The aim of this study is to investigate the variation of a full suite (36) of trace elements in chalcopyrite from Volcanogenic Massive Sulfides (VMS) as a function of lithological units and age of magmatic-hydrothermal system, from a wide range of volcanogenic sulfides deposits and evaluate its potential as indicator mineral. Samples (N=58) from representative deposits, belonging to ancient VMS (2700-300 Ma) according to typical deposit lithological units and to active submarine hydrothermal systems were studied. Trace elements were analyzed by LA-ICP-MS. Data were investigated with univariate, bivariate and multivariate statistical methods.

Lead-Tl-Ge diagram show that ancient VMS are lower in Ge and higher in Pb than active systems. Partial least squares-discriminant analysis (PLS-DA) shows that chalcopyrite from siliciclastic-felsic deposits (ancient and active) is associated to high Sb (4.58 ± 3.58 ppm), Bi (3.89 ± 5.31 ppm), Sn (597 ± 448 ppm) and Ga (2.96 ± 3.67 ppm), whereas that from mafic and bimodal-mafic are high in Ag (113 ± 115 ppm) and Cd (4.02 ± 2.83 ppm).

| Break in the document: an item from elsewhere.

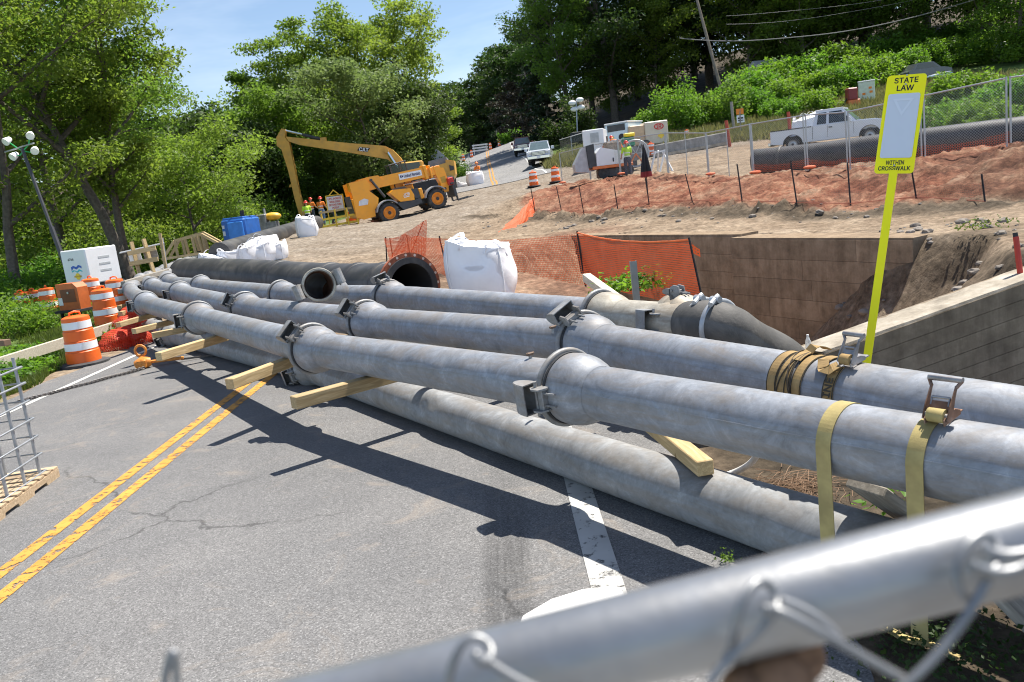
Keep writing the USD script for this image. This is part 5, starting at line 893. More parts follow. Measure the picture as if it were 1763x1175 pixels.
# timber posts with boards, truss, pump
q = local(245, 470, 26); p = thing('timber_barricade', 'two tall pine posts with grey cross boards beside the box trailer', 'barricade', q); o = q
for (tx, ty, bx, by) in ((226, 417, 242, 476), (247, 412, 266, 468)): pt(p, 'post', MB().beam(D(bx, by, 26) - o - (0, 0, .3), D(tx, ty, 26) - o, .10, .10), PINE)
for (x0, y0, x1, y1) in ((220, 437, 268, 427), (223, 455, 272, 446)): pt(p, 'board', MB().beam(D(x0, y0, 25.9) - o, D(x1, y1, 25.9) - o, .05, .14), PINE)
pt(p, 'panel', MB().beam(D(223, 446, 26.1) - o, D(243, 441, 26.1) - o, .02, .38), WHT); pt(p, 'panel', MB().beam(D(248, 441, 26.1) - o, D(271, 436, 26.1) - o, .02, .38), GREYW)
p = thing('fence_rail', 'thin grey pipe rail running from the trailer to the pine post', 'fence', local(208, 436, 27)); o = local(208, 436, 27); pt(p, 'rail', MB().tube([D(206, 436, 27) - o, D(282, 419, 29) - o], .03, 8), FENCEP); pt(p, 'post', MB().tube([D(285, 455, 29) - o - (0, 0, .4), D(279, 410, 29) - o], .045, 8), FENCEP)
p = thing('pine_post', 'single tall pine stake left of the wooden truss', 'post', local(283, 456, 28.5)); o = local(283, 456, 28.5); pt(p, 'post', MB().beam((0, 0, -.2), D(275, 402, 28.5) - o, .09, .09), PINE)
q = local(330, 450, 32); p = thing('wooden_truss', 'pine lumber truss frame with sloping ends, like a small bridge railing', 'truss', q); o = q
for k, off in enumerate((np.zeros(3), np.array([.25, 1.5, .12]))):
    G = lambda x, y: D(x, y, 32 if k == 0 else 33) - o
    segs = [((280, 447), (300, 415)), ((300, 415), (347, 404)), ((347, 404), (384, 424)), ((279, 447), (348, 436)), ((300, 415), (307, 444)), ((313, 412), (319, 440)), ((330, 408), (337, 437)), ((340, 406), (350, 436)), ((347, 404), (354, 435)), ((283, 448), (285, 459)), ((384, 424), (387, 434))] if k == 0 else [((292, 444), (310, 412)), ((310, 412), (350, 401)), ((350, 401), (387, 421)), ((318, 411), (325, 437)), ((335, 406), (343, 432)), ((350, 401), (358, 430))]
    for a, b in segs: pt(p, 'member', MB().beam(G(*a), G(*b), .09, .10), PINE)
BLUP = pm('blue_pump_paint', (.02, .12, .42), .4, var=.12, dirt=(.05, .06, .08), dirt_amt=.5); q = local(421, 423, 36); q[2] = tz(q[0], q[1]); p = thing('blue_pump', 'blue diesel pump housing beyond the white bags', 'pump', q, rz=-.25)
pt(p, 'housing', MB().box((0, 0, .72), (1.15, 1.3, 1.1), None, .06), BLUP); pt(p, 'lid', MB().box((-.02, 0, 1.30), (1.0, 1.1, .1), None, .03), BLUP); pt(p, 'front_cover', MB().box((.15, -.69, .75), (.72, .12, .8), None, .05), pm('lighter_blue', (.04, .20, .58), .35)); pt(p, 'exhaust', MB().tube([(.1, .1, 1.3), (.1, .1, 1.62)], .09, 10), BLK); pt(p, 'skid', MB().box((0, 0, .1), (1.3, 1.5, .14)), BLK); pt(p, 'vent_plate', MB().box((-.46, -.66, .7), (.12, .02, .2)).box((-.46, -.66, .98), (.12, .02, .14)), pm('pale_plate', (.5, .55, .6), .5))
q = local(466, 405, 40); q[2] = tz(q[0], q[1]); p = thing('pump_engine', 'grey pump engine with a yellow hood next to the blue pump', 'engine', q); pt(p, 'engine_block', MB().box((-.25, 0, .6), (.5, .7, 1.1), None, .05).box((.2, 0, .4), (.5, .6, .7), None, .04), pm('grey_machine', (.22, .22, .21), .6, .3, var=.3)); pt(p, 'hood', MB().tm(trimesh.creation.icosphere(2, 1), np.diag([.42, .3, .2]) @ rotm(0, .5, 0), (.25, 0, .98)), pm('machine_yellow', (.72, .38, .03), .45), smooth=True); pt(p, 'stack', MB().tube([(-.1, 0, 1.1), (-.12, 0, 1.4)], .06, 8), FENCEP)
# second black pipe going up to the workers
b0, b1 = D(378, 437, 29.5), D(545, 384, 46); p = thing('black_discharge_pipe', 'dark grey plastic pipe running from the white bags up to the workers', 'pipe', b0); pt(p, 'pipe_barrel', MB().tube(np.linspace(np.zeros(3), b1 - b0, 12), .40, 24), HD, smooth=35); dd = (b1 - b0) / np.linalg.norm(b1 - b0); e = D(517, 393, 43) - b0
pt(p, 'flange_ring', MB().lathe([(-.12, .42), (-.12, .50), (-.03, .50), (-.03, .42)], e, dd, 28).lathe([(.03, .42), (.03, .50), (.12, .50), (.12, .42)], e, dd, 28), pm('brown_flange', (.16, .08, .05), .7))
# bags
for i, (px, py, d, w, h, lab) in enumerate([(372, 456, 29.5, 1.0, .62, 'slumped white bulk bag at the left end of the row behind the black pipe'), (402, 455, 29.8, .95, .70, 'second slumped white bag in the row behind the black pipe'), (430, 455, 30, 1.0, .72, 'middle slumped white bag in the row behind the black pipe'), (457, 454, 30.2, 1.0, .70, 'white bag with standing loops near the right end of the row'), (479, 453, 30.4, .75, .5, 'flat white bag at the right end of the row')]):
    q = local(px, py, d); bulk_bag('bulk_bag', q, w, h, lab, 10 + i, rz=.4 * i, slump=1.2)
q = local(532, 417, 37); bulk_bag('bulk_bag', q, .86, .72, 'single white bag lying against the discharge pipe on the gravel', 21, rz=.3, slump=1.0); q = local(820, 326, 60); bulk_bag('bulk_bag', q, 1.15, .9, 'white bulk bag beside the worker at the foot of the far road', 22, rz=.2); q = local(797, 330, 61); bulk_bag('bulk_bag', q, .9, .45, 'flattened white bag beside the fork carriage', 23, rz=.2, slump=1.2)
p = thing('netting_heap', 'heap of red orange netting bunched beside the nearest drum', 'netting', local(200, 586, 16.5)); 
for i, (x, y, z, r) in enumerate([(0, 0, .12, .34), (.35, .2, .1, .28), (-.1, .8, .35, .3), (-.2, 1.4, .5, .3), (.1, .5, .2, .3)]):
    s_ = trimesh.creation.icosphere(3, r); v = np.array(s_.vertices); v *= (1 + .5 * (meshkit.fbm(v * 6 + i * 9, 3, i)[:, None] - .5)); v[:, 2] *= .75; uvv = np.column_stack([np.arctan2(v[:, 1], v[:, 0]) * r, v[:, 2] * 1.5]); pt(p, 'net_fold', (v + (x, y, z), np.array(s_.faces)), netmat('bunched_netting', (.66, .07, .03), .045, .42) if i == 0 else UsdShade.Material.Get(stage, '/World/Looks/bunched_netting'), smooth=True, uv=uvv)
STC = pm('channel_steel', (.20, .22, .22), .5, .6); q = Z(1096, 517, .3); p = thing('channel_post', 'short grey steel channel post among green weeds behind the spool', 'post', q); pt(p, 'channel', MB().prism([(-.05, -.04), (.05, -.04), (.05, .04), (.04, .04), (.04, -.03), (-.04, -.03), (-.04, .04), (-.05, .04)], .75, (0, 0, -.15), (1, 0, 0), (0, 1, 0), center=False), STC)
q = Z(1763, 492, .9); p = thing('red_stake', 'red post leaning at the right edge on the wing wall', 'post', D(1762, 505, 10.3)); pt(p, 'shaft', MB().tube([np.zeros(3) - (0, 0, .1), D(1749, 408, 10.3) - D(1762, 505, 10.3)], .035, 10), pm('red_paint', (.45, .035, .02), .45), smooth=30); pt(p, 'cap', MB().tube([D(1749, 409, 10.3) - D(1762, 505, 10.3), D(1747.5, 401, 10.3) - D(1762, 505, 10.3)], .03, 10), BLK)
RUBB = pm('rubble_stone', (.19, .165, .14), .9, var=.35, scale=3); rr_ = np.random.default_rng(77); m = MB()
for i in range(170):
    if i < 90: c = np.array([rr_.uniform(6.6, 10), rr_.uniform(11.6, 17), 0])
    else: t = rr_.random(); c = np.array([-.5 + 10 * t, 38 - 18 * t, 0]) + np.append(rr_.normal(0, .8, 2), 0)
    s_ = trimesh.creation.icosphere(1, 1.0); v = np.array(s_.vertices) * (1 + rr_.normal(0, .13, (len(s_.vertices), 1))); k = .035 + .10 * rr_.random() ** 3; v = v @ rotm(*rr_.uniform(0, 3, 3)).T * np.array([1, .8, .55]) * k; m.add(v + (c[0], c[1], tz(c[0], c[1]) + k * .2), np.array(s_.faces))
solo('rubble', m, RUBB, 'loose broken stones on the soil around the pit edge', 'rubble', kind='stuff')
PLB = usdkit.material(stage, '/World/Looks/clear_bottle', {'p': ('principled_bsdf', {'base_color': (.85, .9, .95), 'roughness': .1, 'transmission_weight': .6})}, [], surface='p.BSDF'); q = Z(1364, 588, -.22) ; q = np.array([3.62, 9.78, -.215]); p = thing('plastic_bottle', 'small clear plastic bottle on the low end of the wing wall', 'bottle', q); pt(p, 'bottle_body', MB().lathe([(0, .001), (0, .033), (.13, .033), (.16, .022), (.19, .014), (.20, .014)], n=16), PLB, smooth=35); pt(p, 'cap', MB().lathe([(.195, .016), (.215, .016), (.215, .001)], n=12), WPL)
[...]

Chalcopyrite from active ultramafic hosted submarine hydrothermal systems is associated with high Te (25.5 ± 19.3 ppm) and Co (275 ± 140 ppm).

The trace element variation in chalcopyrite is probably related to composition of host rocks. Dunite and harzburgite could be the source of Co and Te in active ultramafic-hosted deposits. In siliciclastic-felsic deposits (i.e. Iberian Pyrite Belt) and less strongly in active felsic-hosted systems, rhyolitic sequences (and rhyodacite) in association with sedimentary facies (siliciclastic and pelitic) could be a source of Bi, Sb, Ga and Sn principally. In mafic-dominated deposits Cd, Ag and Zn could be provided by basaltic sequences (i.e. Horne, Lasail).